Skoro mowa o personalizacji, to w ofercie jest wiele dodatków. Do najciekawszych należą klimatyzacja dachowa z tyłu, boczna markiza oraz tylny bagażnik na rowery. Jak ktoś planuje użytkowanie zimą, to standardowe ogrzewanie może być opcjonalnie rozszerzone o system grzewczy zasilany gazem lub olejem napędowym. Grand California jest również wyposażana w szereg udogodnień uprzyjemniających urlopowy pobyt na kempingu. Są wśród nich m.in. system fotowoltaiczny, będący wyposażeniem standardowym i zapewniający dodatkową energię elektryczną potrzebną np. do zasilania lodówki, oświetlenia czy uruchomienia własnego telewizora.

sterownik ogrzewania pozwala utrzymywać ciepło w środku podczas postoju

Jakim domem dla mnie i mojej rodziny była California?

5-dniowa wycieczka do Legolandu była wspaniała. California zużyła ok. 10,5 litra ropy na każde 100 km/h przy prędkości przelotowej wynoszącej 120 km/h, a automatyczna skrzynia biegów, elektroniczni asystenci i aktywny tempomat sprawiły, że jazda nią po autostradzie bardziej przypominała kierowanie osobówki niż dużego dostawczaka. Jako dom GC sprawdziła się jeszcze lepiej niż jako środek transportu, ale nie jest to konstrukcja pozbawiona niewielkich wad.

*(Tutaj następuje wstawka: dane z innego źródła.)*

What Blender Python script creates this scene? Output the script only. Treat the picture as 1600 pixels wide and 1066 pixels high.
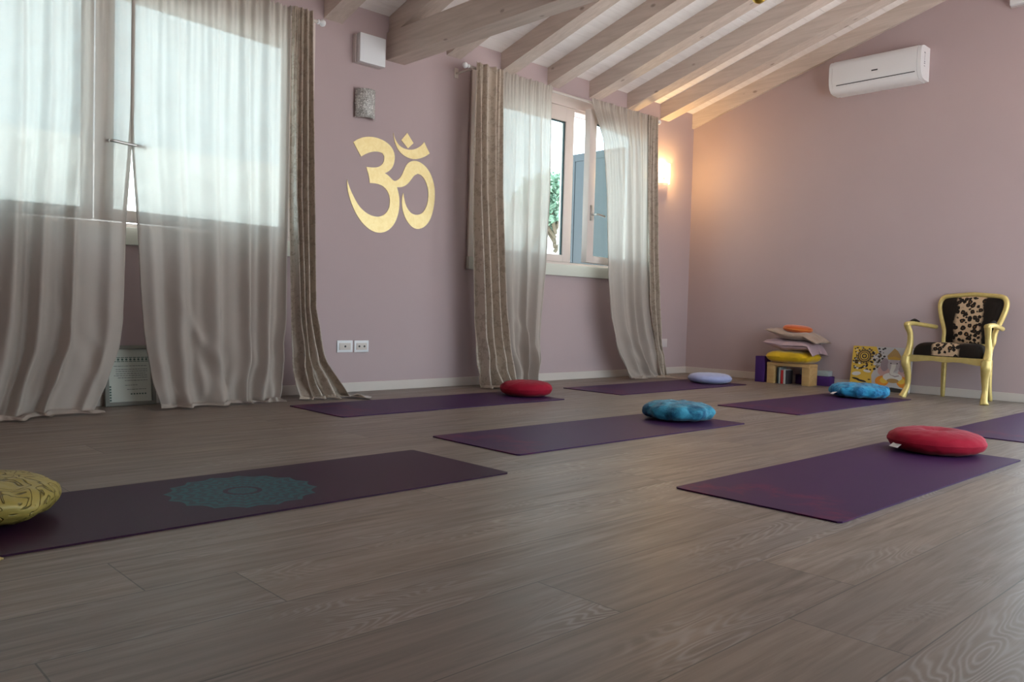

drzwi boczne mają moskitierę

Najbardziej odczuwalną okazał się elektryczny stopień drzwi przesuwnych, który przestał działać od razu po odebraniu samochodu. Rozmowy z innymi użytkownikami tego modelu (a było ich sporo na duńskim kempingu) szybko uświadomiły mi, że to znany problem oprogramowania. Jeden z sąsiadów sprzedał mi nawet patent, jak to naprawić wyciągając przekaźnik pod deską rozdzielczą, ale w moim przypadku to niestety nie pomogło. Poza tym dostęp do wnętrza odbywa się za pomocą drzwi zaprojektowanych do samochodu dostawczego i otwarcie ich może być kłopotliwe dla małych dzieci.

sypialnia w trybie nocnym

W naszej pracy mamy niewątpliwą przyjemność obcować z różnymi najnowszymi samochodami. Większość z nich to różnej maści osobówki, ale czasem trafi się taki rodzynek jak Grand California w wersji 600, która ma DMC 3500 kg i nie wymaga dodatkowych uprawnień poza „zwykłym prawkiem” kat. B. Na szczęście kolos o długości 5986 mm i wysokości 2971 mm jest dla kierującego łagodny jak baranek a po dojechaniu na miejsce okazuje się być niesamowicie wygodnym mieszkaniem.

zapas gazu na cały sezon

Bazowa Grand California kosztuje 289 330 zł netto, czyli  355 876 brutto. Prezentowany egzemplarz ma wszystko (poza ciemną tapicerką) i został wyceniony na 431 951,40 zł.